Granny D Turns 93

The following is a speech that Doris "Granny D" Haddock gave to a crowd of 400 in Keene, New Hampshire on Jan. 25, 2003.

My family belongs to a group of families who, together, provide for the annual income of a local farmer, in exchange for the food he produces. It is an organic operation, which not only means that dangerous chemicals are kept out of the foods, but also out of the soil and the water that flows eventually into the rivers and seas.

How we live shapes the entire world. I am no angel. I buy clothing that is a bargain and I look at the tag with guilt if it is from some faraway place where the workers may be abused. My part of New England used to be a great textile center, so I also care about the fact that my purchasing may take jobs from my neighbors.

What we drive, what we buy, the entertainment we choose, the way we use electricity and water -- all of these things matter. Our little decisions work for or against our dream of a fair world that spins along with nature in balance and with people living well in their local economies. Poverty happens, war happens, imperialism happens, when all the little bad decisions of a nation's people accumulate and find political expression.

Just as an unbalanced mind can accumulate mental stresses that can grow and take on a life of their own, so the little decisions of our modern life can accumulate to the point where our society finds itself bombing other people for their oil, or supporting dictators who torture whole populations -- all so that our unbalanced interests might be served.

When we look at Mr. Bush and his war machine, and his rising campaign against our own freedoms and civil rights, we must think of it all as a mental illness that has come over the American mind. It is our illness.

Yes, we must stop this war. We must stop this attack on our Bill of Rights. But we are bailing out our flooding boat with our straw hats if we do not look to the cause of this insanity.

Sanity is in finding alternative energy rather than blowing up our Appalachian Mountains for their coal. Sanity is in buying bicycles or at least hybrid cars rather than bombing other people for their oil. It is in supporting our family farmers, especially the organic farmers, rather than suburbanizing all our land and turning to factory foods that are more health hazard than nutrition.

We cannot have world peace without peace in our own lives. We cannot attack our planet by the way we live, and then go off to a peace rally and hope to set right all the imbalance we have caused. Peace is first a private matter. It cannot grow except from there.

I know I will be in jail before Mr. Bush is out of the White House. I know some of you will, too. I know I will give my all to stop this unwarranted invasion of the world by this disturbed man and his disturbed friends. I urge you to fight as well.

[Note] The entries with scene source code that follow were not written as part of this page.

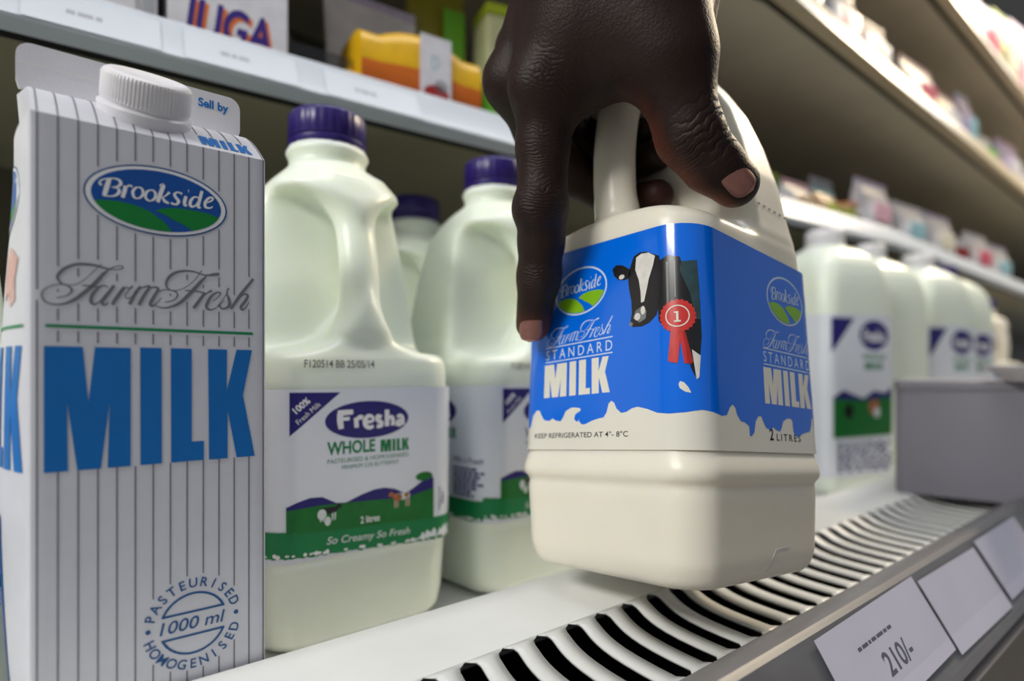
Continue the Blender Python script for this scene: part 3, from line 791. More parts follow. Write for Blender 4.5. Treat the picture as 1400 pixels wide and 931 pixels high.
def large_jug(label, loc, rz, capm, plain=False):
    t = thing('milk_jug', label, 'milk jug', loc, rz, 'large milk jugs farther along the shelf')
    add_body(LARGE, M['milk'], t); add_cap(LARGE, M[capm], t)
    if not plain: large_label(LARGE, t)
    return t
big1 = large_jug('large blurred white jug with navy and green label right behind the held jug', (770, 325, -10), math.radians(-20), 'cap_white')
big2 = copy_tree(big1); big2.location = Vector((1036, 306, -10)) * S; big2.rotation_euler.z = math.radians(-20)
big2['label'] = 'large white jug with navy label rising behind the left end of the grey box'
cap_p = large_jug('white jug with a dark purple cap rising behind the grey box', (1172, 312, -10), math.radians(-20), 'cap_purple')

large_jug('unlabelled white jug set back between the two navy-labelled jugs left of the grey box', (905, 326, -10), math.radians(-20), 'cap_white', True)

# ------------------------------------------------------------------ the held jug with the blue label
BROOK = JugForm([(0, 45.5), (1.5, 47.6), (4, 49), (9, 50.4), (33, 51.7), (37, 51.8), (39, 51.2), (41, 52.8), (43, 53.6), (46, 53.4), (49.5, 52.6), (53, 51.7), (60, 51.6), (138, 50.3), (148, 50.0), (149.4, 49.4), (151, 49.6), (154, 49.2), (157, 48.6), (165, 47.5), (182, 45.5), (200, 42), (216, 37.5), (228, 32), (236, 27), (242, 22.5), (246, 20.6), (270, 20.4)], 15, 158, 228, -8, -6, 256)
BROOK.W0 = 52.5; BROOK.a0 = 37.5; BROOK.total = 8 * 37.5 + 2 * math.pi * 15

def brook_print(pr, off, sq=1.0, head=True):
    A = lambda pg: [[(off + (p[0]) * sq, p[1] - .03 * off) for p in q] for q in pg]
    T = lambda pg: A(place(pg, 13.5, 56.3, 173.7, 196.9, -25.5, 9.0, 113.4, 135.6, .0))
    ex = lambda pg: T(pg)
    pr.add(T(ellipse(34.9, 185.3, 21.4, 11.6)), M['bpale'], 2)
    pr.add(T(ellipse(34.9, 185.3, 20.3, 10.8)), M['bblue'], 3)
    for h in (HILL_A, HILL_B): pr.add(T(poly(clip_ell(densify(h), 34.9, 185.3, 19.9, 10.5))), M['bgreen'], 4)
    pr.add(T(bs_polys(.85)), M['bpale'], 5)
    pr.add(A(place(ff_polys(.8), 3, 65.3, 148.5, 163.5, -31.0, 12.2, 101.2, 110.5, .0)), M['bpale'], 2)
    pr.add(A(rect(-31.6, 12.4, 100.3, 100.8) + rect(-31.6, 12.4, 93.4, 93.9)), M['bpale'], 2)
    pr.add(A(fit_text('STANDARD', -31.4, 12.2, 94.7, 99.3, space=1.5)), M['bpale'], 2)
    pr.add(A(place(milk_polys(), 3.6, 66, 96.3, 135.5, -32.2, 10.8, 76.8, 92.4)), M['bwhite'], 2)

def brook_label(form, parent):
    pr = Print(); P = form.total
    SK = -.03
    # the blue field above a splashing lower edge, once per face pair
    edge = [(-45, 61.5), (-43.7, 61.3), (-41.5, 63), (-40, 67.6), (-37.5, 70), (-35.2, 70), (-33.6, 67.6), (-31.7, 65.5), (-28, 65), (-25.5, 66.2), (-23.5, 65.2), (-20.1, 64.8), (-18.5, 66.5), (-16.8, 69.4), (-13.1, 71), (-9.6, 71), (-8.6, 70.2), (-8.4, 69.0), (-8.2, 66.0), (-7.6, 64.6), (-6, 63.4), (-3.8, 63.6), (0, 65), (4, 66.0), (7, 66.4), (8.8, 68.4), (10, 72.2), (11.6, 73.4), (13.2, 72.6), (14.6, 70), (17.1, 68.2), (20, 68.6), (23, 70), (26, 70.6), (31, 69.6), (36, 68), (41, 67.6), (47, 68.2), (53, 69.4), (58, 68.8), (62.3, 67.8), (66, 68.4), (68.4, 71.6), (70.6, 73), (72.4, 71.8), (73.6, 69), (76.1, 66.8), (79, 66.6), (82.4, 65.2)]
    rep = 127.5
    E_ = [(x + k * rep, y - .03 * (x + k * rep)) for k in (-2, -1, 0, 1) for x, y in edge]
    E_ = [p for p in E_ if -P / 2 <= p[0] <= P / 2]
    E_ = [(-P / 2, 66)] + E_ + [(P / 2, 62)]
    tp = lambda u: max(137.0, min(147.4, 144.6 - .048 * u))
    for i in range(len(E_) - 1):
        a, b = E_[i], E_[i + 1]
        if b[0] - a[0] > 1e-4: pr.add([[a, b, (b[0], tp(b[0])), (a[0], tp(a[0]))]], M['bblue'], 1)
    # re-entrant hook of the splash
    pr.add(poly([(-9.0, 69.0), (-8.2, 68.6), (-8.2, 65.2), (-9.6, 65.0), (-11.0, 66.2), (-10.4, 68.0)]), M['bblue'], 2)
    pr.add(poly([(-10, 71), (-7.6, 71.0), (-6.8, 70.2), (-7.4, 69.4), (-9.6, 69.2)]), M['bwhite'], 2)
    for k in (-1, 0, 1):
        off = k * rep
        sq = 1.0 if k == 0 else .98
        brook_print(pr, off, sq)
        B = lambda pg: [[(off + p[0], p[1] - .03 * off) for p in q] for q in pg]
        # cow's head: hide, ear, blaze, muzzle, neck, painted glints
        pr.add(B(poly([(22.3, 128.0), (24.8, 133.1), (28, 134), (31.6, 133.6), (38.3, 130.2), (39.4, 124), (39.2, 117.5), (38.0, 110), (36.6, 105.9), (33, 103.4), (29.1, 102.4), (24, 102.8), (22.6, 105.2), (23.4, 109), (23.2, 114), (22.0, 119), (21.4, 124)])), M['bcow'], 2)
        pr.add(B(poly([(22.6, 124.6), (20, 123.8), (16, 124.6), (13.2, 127), (12.2, 130.2), (14.4, 131.6), (18, 130.8), (21, 129), (23, 127.6)])), M['bcow'], 2)
        pr.add(B(ellipse(17.8, 125.6, 1.6, 1.0)), M['bcow_white'], 3)
        pr.add(B(poly([(26.2, 132.2), (29, 133.2), (33, 132.8), (36.4, 130.6), (35.2, 126.6), (33, 121.8), (31.6, 117), (30.2, 112.6), (28.6, 112.4), (28.4, 117), (27.6, 122), (25.6, 127)])), M['bcow_white'], 3)
        pr.add(B(poly([(24.2, 106.4), (25.6, 109.6), (28.8, 110.8), (31.4, 108.6), (31.0, 105.4), (27.8, 104.2)])), M['bcow_grey'], 3)
        pr.add(B(ellipse(26.6, 106.8, 1.6, 1.5) + ellipse(29.6, 109, 1.2, 1.8)), M['bcow_white'], 4)
        pr.add(B(ellipse(23.0, 104.2, 1.1, .8)), M['bcow_grey'], 4)
        pr.add(B(poly([(38.6, 128.2), (42, 129.6), (46.3, 128.4), (46.9, 126.4), (52.6, 126.8), (53.4, 110), (53.6, 96), (52.4, 84), (51.2, 79.6), (49.4, 83.6), (47.4, 92), (44.4, 101), (40.5, 99.6), (37.6, 103.4), (37.2, 112), (38.6, 120)])), M['bcow'], 2)
        pr.add(B(poly([(46.9, 126.4), (52.6, 126.8), (53.2, 116), (53.4, 103), (51.4, 103), (49.8, 113), (46.2, 123)])), M['bneck'], 3)
        pr.add(B(rect(41.2, 42.0, 106, 127) + rect(44.2, 44.7, 112, 127)), M['bcow_grey'], 3)  # two thin vertical lamp glints painted on the label's rounded corner
        pr.add(B(poly([(49.8, 91), (53.0, 88.6), (52.2, 80.2), (51.2, 79.4)])), M['bcow_white'], 3)
        # rosette with numeral one and two tails
        pr.add(B(poly([(42.5, 99), (47.5, 98), (50.2, 86.2), (49.4, 85.4), (47.0, 85.6), (45.8, 95), (44.8, 85.8), (42.2, 86.2), (41.2, 87)])), M['bred'], 4)
        pr.add(B(poly([(46.6, 98), (47.6, 98), (50.2, 86.2), (49.4, 85.4), (48.2, 85.5), (47.6, 92)])), M['bred_dark'], 5)
        ros = []
        for i in range(44):
            a = 2 * math.pi * i / 44; r = 6.9 if i % 2 else 6.3
            ros.append((45.0 + r * math.cos(a), 104.4 + r * math.sin(a)))
        pr.add(B([ros]), M['bred'], 5)
        pr.add(B(ering(45.0, 104.4, 4.4, 4.4, .45, 36)), M['bwhite'], 6)
        pr.add(B(rect(44.6, 45.4, 102.4, 106.2) + rect(43.8, 46.2, 102.0, 102.6) + rect(43.9, 45, 105.6, 106.2)), M['bwhite'], 6)
        pr.add(B(poly([(45.4, 78.8), (46.8, 78.2), (48.2, 76.4), (49.2, 74.2), (47.2, 74.6), (45.2, 76.0), (44.8, 77.6)])), M['bwhite'], 2)
    pr.add(fit_text('KEEP REFRIGERATED AT 4\u00b0- 8\u00b0C', -38, 20.8, 57.9, 60.3, fat=.006), M['black_ink'], 1)
    pr.add(fit_text('2', 98.4, 101.6, 57.6, 62.6, fat=.02), M['black_ink'], 1)
    pr.add(fit_text('LITRES', 104.2, 125.6, 57.6, 60.6, space=1.4, fat=.008), M['black_ink'], 1)
    return sleeve(form, 52.5, 141.4, M['bwhite'], pr, parent, off=.75, hs=[52.6, 56, 60, 100, 134], vc=[56, 60, 100, 138])

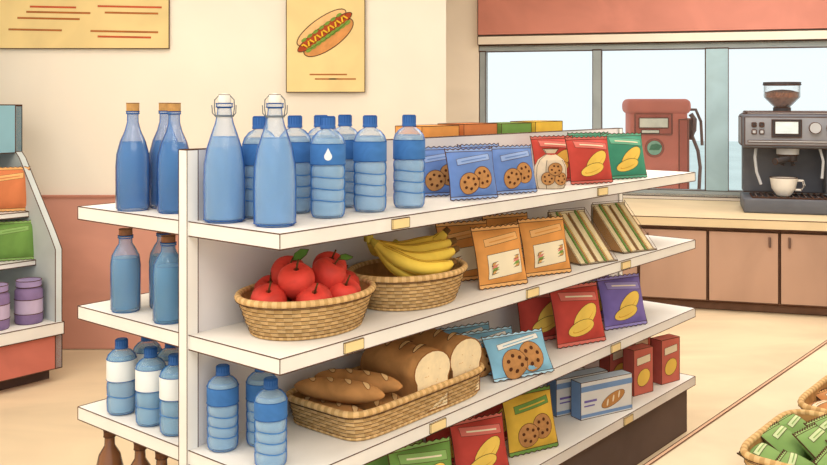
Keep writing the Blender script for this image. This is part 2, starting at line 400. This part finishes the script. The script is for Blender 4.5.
for u,v,y in ((.872,.085,0),(1.105,.085,.05),(.885,.225,-.1),(1.12,.225,.05)): put('cookie_bag',cb,G(u,v,T1+E),YW+y,-.22)
rb=pack_mesh('red_chip_bag',.20,.175,.030,pr,prl,'chips'); gb=pack_mesh('green_chip_bag',.21,.180,.030,pg,pgl,'chips')
put('red_chip_bag',rb,G(1.58,.07,T1+E),YW,-.2); put('red_chip_bag',rb,G(1.56,.205,T1+E),YW,-.2)
put('green_chip_bag',gb,G(1.857,.07,T1+E),YW,-.2); put('green_chip_bag',gb,G(1.84,.205,T1+E),YW,-.2)
ob=pack_mesh('sandwich_bag',.195,.195,.028,po,pol,'sandwich',pol)
for u,v,y in ((1.003,.065,0.05),(1.265,.06,0),(1.01,.21,-.05),(1.27,.21,0)): put('snack_bag',ob,G(u,v,T2+E),YW+y,-.25)
rb2=pack_mesh('red_chip_bag',.225,.215,.032,pr,prl,'chips'); vb=pack_mesh('purple_chip_bag',.22,.20,.032,pp,ppl,'chips')
put('red_chip_bag',rb2,G(1.516,.075,T3+E),YW,-.25); put('red_chip_bag',rb2,G(1.48,.205,T3+E),YW,-.2)
put('purple_chip_bag',vb,G(1.85,.07,T3+E),YW,-.25); put('purple_chip_bag',vb,G(1.84,.205,T3+E),YW,-.2)
sb=pack_mesh('cookie_sleeve',.240,.145,.024,pc,pcl,'cookie',whitep)
put('cookie_packet',sb,G(1.055,.022,T3+E),YW,-.5)
put('cookie_packet',sb,G(1.005,.115,T3+E),YW,-.42); put('cookie_packet',sb,G(.995,.205,T3+E),YW,-.36)
yb=pack_mesh('yellow_cookie_bag',.205,.20,.030,py,pgr,'cookie',pgr); rb3=pack_mesh('red_chip_bag',.20,.185,.030,pr,prl,'chips'); lb=pack_mesh('leaf_chip_bag',.21,.185,.03,pgr,pgrl,'chips')
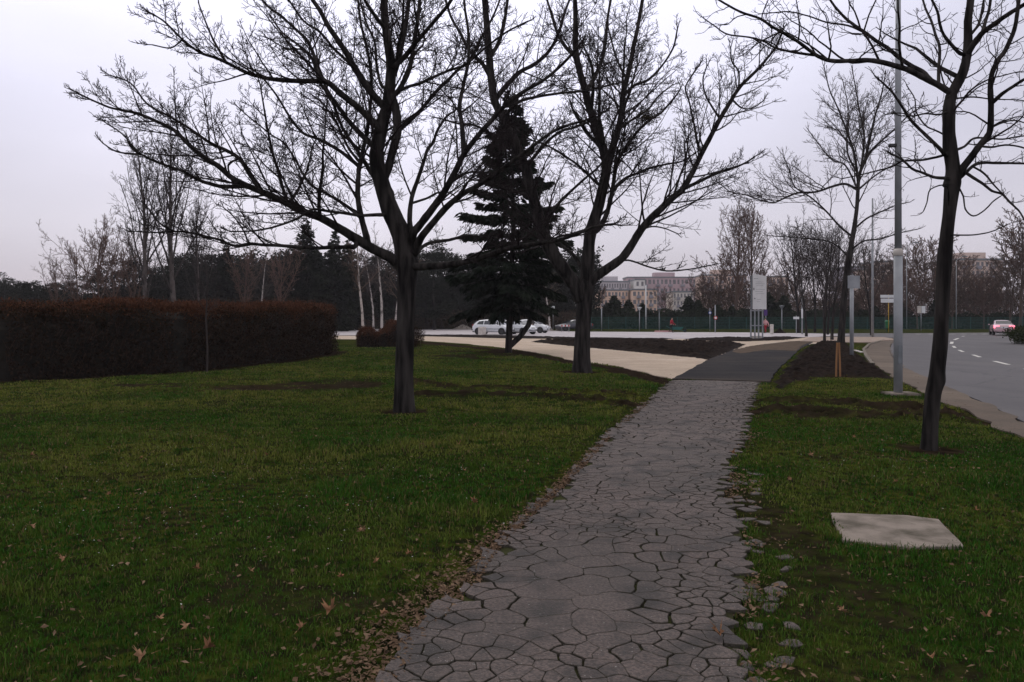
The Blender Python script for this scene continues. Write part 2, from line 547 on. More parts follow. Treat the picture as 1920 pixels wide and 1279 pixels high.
bed_strip = np.array(chain([(785, 629), (860, 628.6), (960, 630), (1080, 633.6), (1270, 635.8), (1200, 637.3), (1080, 636.2), (930, 634.5), (860, 632.5), (785, 630.6)]))
bed_right = np.array(chain([(1443, 726), (1442, 716), (1466, 690), (1504, 655), (1534, 641), (1590, 642), (1600, 655), (1625, 672), (1664, 698), (1680, 712), (1640, 709), (1600, 704), (1565, 703), (1530, 712), (1490, 724), (1466, 732)]))
gut_L = [(4.2, -8), (5.1, 0), (5.95, 6)] + chain([(1920, 820), (1872, 802), (1792, 763), (1731, 737), (1666, 701), (1640, 684), (1627, 668), (1622, 656), (1632, 646), (1660, 638)])
gut_R = [(5.6, -8), (6.3, 0), (7.0, 6)] + chain([(1920, 791), (1836, 751), (1782, 730), (1731, 706), (1695, 690), (1676, 672), (1668, 656), (1672, 645), (1682, 638)])
gutter_poly = np.array(gut_L + gut_R[::-1])
road_poly = np.array(gut_R + chain([(1684, 634), (1640, 632.0), (1560, 631), (1500, 630), (1440, 629.3), (1400, 627.8), (1400, 624.4), (1500, 624.6), (1690, 625)]) + [(60, 92), (95, 101), (150, 112), (150, 96), (95, 84), (70, 78), (50, 71), (38, 59), (31, 48), (27, 40), (19.5, 27), (15.5, 17), (13.4, 8), (12.6, -8)])
slab_poly = np.array(chain([(1558, 962), (1700, 968), (1762, 976), (1806, 1025), (1700, 1026), (1583, 1012)]))
paved = [path_poly, patch_poly, gravel_poly, carpark_poly, gutter_poly, road_poly, slab_poly]

def inside(poly, x, y):
    x = np.asarray(x); y = np.asarray(y)
    r = np.zeros(x.shape, bool)
    n = len(poly)
    for i in range(n):
        x1, y1 = poly[i]
        x2, y2 = poly[(i + 1) % n]
        if y1 == y2:
            continue
        c = ((y1 > y) != (y2 > y)) & (x < (x2 - x1) * (y - y1) / (y2 - y1) + x1)
        r ^= c
    return r
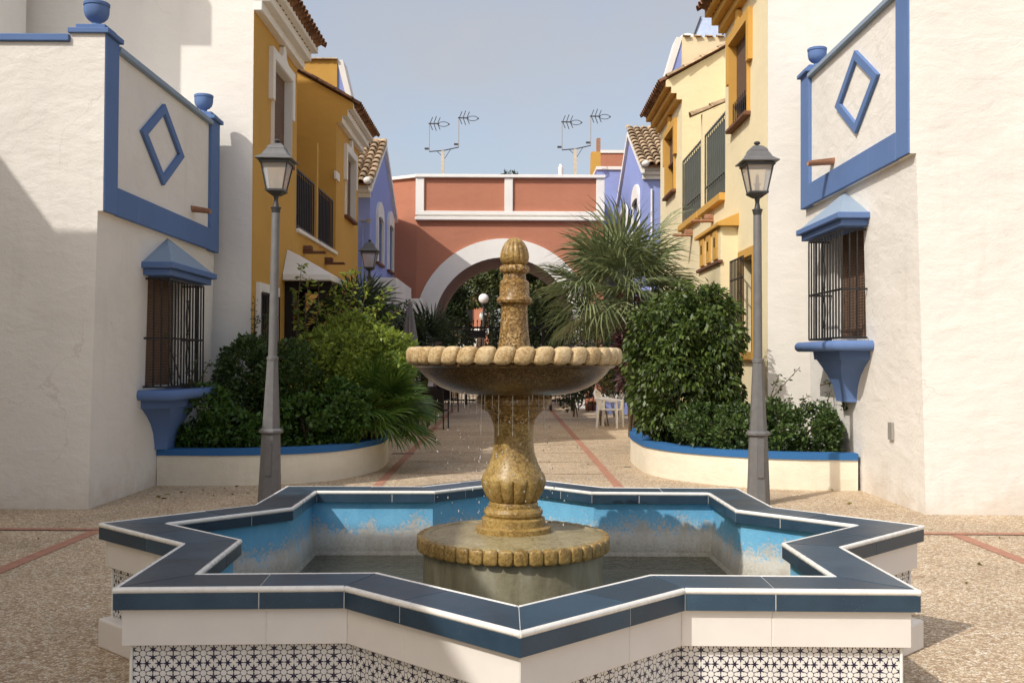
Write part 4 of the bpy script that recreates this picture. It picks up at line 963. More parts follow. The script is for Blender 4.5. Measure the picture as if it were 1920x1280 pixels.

I urge you to go to the peace march in New York City on Feb. 15 and be a part of the largest American uprising in modern history.

But I ask you to do it not in anger, but in joy. Not in frustration, but in peace. Aren't we privileged to live in a time when everything is at stake, and when our efforts make a difference in the eternal contest between the forces of light and shadow, between togetherness and division? Between justice and exploitation? Oh, be joyful that you are a warrior in this great time!

And be joyful because your house is in order. Your friends have your friendship. Your lover has your love. Your community has your support. Be peace itself at war with war itself. Take time for yourself and for your peace of mind. Look at your lifestyle and begin to make the adjustments you think wise and appropriate.

Will we rise to this battle? If so, we cannot lose, for rising up to it is our victory. Will we rise up? Will we represent love in the world? If we represent love in the world, you see, we have already won.